*What to work on*
Return the full listing exactly as it is written.

*Supplied information*
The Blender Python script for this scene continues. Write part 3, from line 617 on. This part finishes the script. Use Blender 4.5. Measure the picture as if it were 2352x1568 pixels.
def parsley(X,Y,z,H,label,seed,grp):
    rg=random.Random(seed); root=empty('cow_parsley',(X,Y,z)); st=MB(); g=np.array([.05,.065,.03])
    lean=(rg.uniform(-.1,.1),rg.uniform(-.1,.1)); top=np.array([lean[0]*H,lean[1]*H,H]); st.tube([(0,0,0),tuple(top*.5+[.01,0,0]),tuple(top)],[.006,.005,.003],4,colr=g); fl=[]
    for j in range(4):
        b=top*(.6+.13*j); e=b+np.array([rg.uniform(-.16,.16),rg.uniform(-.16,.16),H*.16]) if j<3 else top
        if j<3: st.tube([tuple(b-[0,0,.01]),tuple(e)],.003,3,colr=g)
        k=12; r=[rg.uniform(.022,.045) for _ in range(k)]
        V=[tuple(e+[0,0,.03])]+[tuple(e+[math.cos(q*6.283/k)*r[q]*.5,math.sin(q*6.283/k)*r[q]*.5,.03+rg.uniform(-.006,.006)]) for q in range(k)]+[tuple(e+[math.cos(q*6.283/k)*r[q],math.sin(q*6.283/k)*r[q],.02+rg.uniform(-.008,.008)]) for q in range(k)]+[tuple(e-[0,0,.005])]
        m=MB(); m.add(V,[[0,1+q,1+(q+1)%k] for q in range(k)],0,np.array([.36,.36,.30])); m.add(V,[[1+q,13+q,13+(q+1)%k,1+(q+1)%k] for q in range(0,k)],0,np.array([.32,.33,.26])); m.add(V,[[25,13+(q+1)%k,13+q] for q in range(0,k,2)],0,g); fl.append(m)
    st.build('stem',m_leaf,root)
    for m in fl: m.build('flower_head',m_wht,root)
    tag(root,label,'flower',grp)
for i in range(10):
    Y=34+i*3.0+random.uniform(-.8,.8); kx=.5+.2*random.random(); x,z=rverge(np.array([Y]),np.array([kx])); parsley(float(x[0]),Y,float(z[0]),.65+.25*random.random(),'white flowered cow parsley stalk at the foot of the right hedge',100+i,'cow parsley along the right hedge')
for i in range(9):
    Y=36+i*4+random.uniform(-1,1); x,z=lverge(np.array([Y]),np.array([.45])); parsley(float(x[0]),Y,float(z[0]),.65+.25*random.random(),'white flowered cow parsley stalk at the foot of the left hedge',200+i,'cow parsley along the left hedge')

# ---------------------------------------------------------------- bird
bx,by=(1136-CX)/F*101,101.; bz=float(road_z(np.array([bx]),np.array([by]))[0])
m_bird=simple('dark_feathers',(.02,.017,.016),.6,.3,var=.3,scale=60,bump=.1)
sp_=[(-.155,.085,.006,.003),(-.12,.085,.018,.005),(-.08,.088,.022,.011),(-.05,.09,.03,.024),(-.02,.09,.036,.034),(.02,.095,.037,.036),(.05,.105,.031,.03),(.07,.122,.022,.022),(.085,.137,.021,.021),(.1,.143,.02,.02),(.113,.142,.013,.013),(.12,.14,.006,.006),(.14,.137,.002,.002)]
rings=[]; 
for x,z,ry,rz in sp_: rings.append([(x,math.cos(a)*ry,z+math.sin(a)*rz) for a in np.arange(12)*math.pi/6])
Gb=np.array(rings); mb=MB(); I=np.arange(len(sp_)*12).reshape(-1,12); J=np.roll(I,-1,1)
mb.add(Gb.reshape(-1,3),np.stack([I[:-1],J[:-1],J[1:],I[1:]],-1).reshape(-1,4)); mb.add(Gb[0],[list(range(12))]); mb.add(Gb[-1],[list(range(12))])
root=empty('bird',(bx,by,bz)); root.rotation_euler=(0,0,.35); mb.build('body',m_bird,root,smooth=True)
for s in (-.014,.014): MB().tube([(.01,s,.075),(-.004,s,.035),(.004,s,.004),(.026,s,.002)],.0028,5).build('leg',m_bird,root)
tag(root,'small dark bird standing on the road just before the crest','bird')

*Reply*
The Blender Python script for this scene continues. Write part 3, from line 617 on. This part finishes the script. Use Blender 4.5. Measure the picture as if it were 2352x1568 pixels.
def parsley(X,Y,z,H,label,seed,grp):
    rg=random.Random(seed); root=empty('cow_parsley',(X,Y,z)); st=MB(); g=np.array([.05,.065,.03])
    lean=(rg.uniform(-.1,.1),rg.uniform(-.1,.1)); top=np.array([lean[0]*H,lean[1]*H,H]); st.tube([(0,0,0),tuple(top*.5+[.01,0,0]),tuple(top)],[.006,.005,.003],4,colr=g); fl=[]
    for j in range(4):
        b=top*(.6+.13*j); e=b+np.array([rg.uniform(-.16,.16),rg.uniform(-.16,.16),H*.16]) if j<3 else top
        if j<3: st.tube([tuple(b-[0,0,.01]),tuple(e)],.003,3,colr=g)
        k=12; r=[rg.uniform(.022,.045) for _ in range(k)]
        V=[tuple(e+[0,0,.03])]+[tuple(e+[math.cos(q*6.283/k)*r[q]*.5,math.sin(q*6.283/k)*r[q]*.5,.03+rg.uniform(-.006,.006)]) for q in range(k)]+[tuple(e+[math.cos(q*6.283/k)*r[q],math.sin(q*6.283/k)*r[q],.02+rg.uniform(-.008,.008)]) for q in range(k)]+[tuple(e-[0,0,.005])]
        m=MB(); m.add(V,[[0,1+q,1+(q+1)%k] for q in range(k)],0,np.array([.36,.36,.30])); m.add(V,[[1+q,13+q,13+(q+1)%k,1+(q+1)%k] for q in range(0,k)],0,np.array([.32,.33,.26])); m.add(V,[[25,13+(q+1)%k,13+q] for q in range(0,k,2)],0,g); fl.append(m)
    st.build('stem',m_leaf,root)
    for m in fl: m.build('flower_head',m_wht,root)
    tag(root,label,'flower',grp)
for i in range(10):
    Y=34+i*3.0+random.uniform(-.8,.8); kx=.5+.2*random.random(); x,z=rverge(np.array([Y]),np.array([kx])); parsley(float(x[0]),Y,float(z[0]),.65+.25*random.random(),'white flowered cow parsley stalk at the foot of the right hedge',100+i,'cow parsley along the right hedge')
for i in range(9):
    Y=36+i*4+random.uniform(-1,1); x,z=lverge(np.array([Y]),np.array([.45])); parsley(float(x[0]),Y,float(z[0]),.65+.25*random.random(),'white flowered cow parsley stalk at the foot of the left hedge',200+i,'cow parsley along the left hedge')

# ---------------------------------------------------------------- bird
bx,by=(1136-CX)/F*101,101.; bz=float(road_z(np.array([bx]),np.array([by]))[0])
m_bird=simple('dark_feathers',(.02,.017,.016),.6,.3,var=.3,scale=60,bump=.1)
sp_=[(-.155,.085,.006,.003),(-.12,.085,.018,.005),(-.08,.088,.022,.011),(-.05,.09,.03,.024),(-.02,.09,.036,.034),(.02,.095,.037,.036),(.05,.105,.031,.03),(.07,.122,.022,.022),(.085,.137,.021,.021),(.1,.143,.02,.02),(.113,.142,.013,.013),(.12,.14,.006,.006),(.14,.137,.002,.002)]
rings=[]; 
for x,z,ry,rz in sp_: rings.append([(x,math.cos(a)*ry,z+math.sin(a)*rz) for a in np.arange(12)*math.pi/6])
Gb=np.array(rings); mb=MB(); I=np.arange(len(sp_)*12).reshape(-1,12); J=np.roll(I,-1,1)
mb.add(Gb.reshape(-1,3),np.stack([I[:-1],J[:-1],J[1:],I[1:]],-1).reshape(-1,4)); mb.add(Gb[0],[list(range(12))]); mb.add(Gb[-1],[list(range(12))])
root=empty('bird',(bx,by,bz)); root.rotation_euler=(0,0,.35); mb.build('body',m_bird,root,smooth=True)
for s in (-.014,.014): MB().tube([(.01,s,.075),(-.004,s,.035),(.004,s,.004),(.026,s,.002)],.0028,5).build('leg',m_bird,root)
tag(root,'small dark bird standing on the road just before the crest','bird')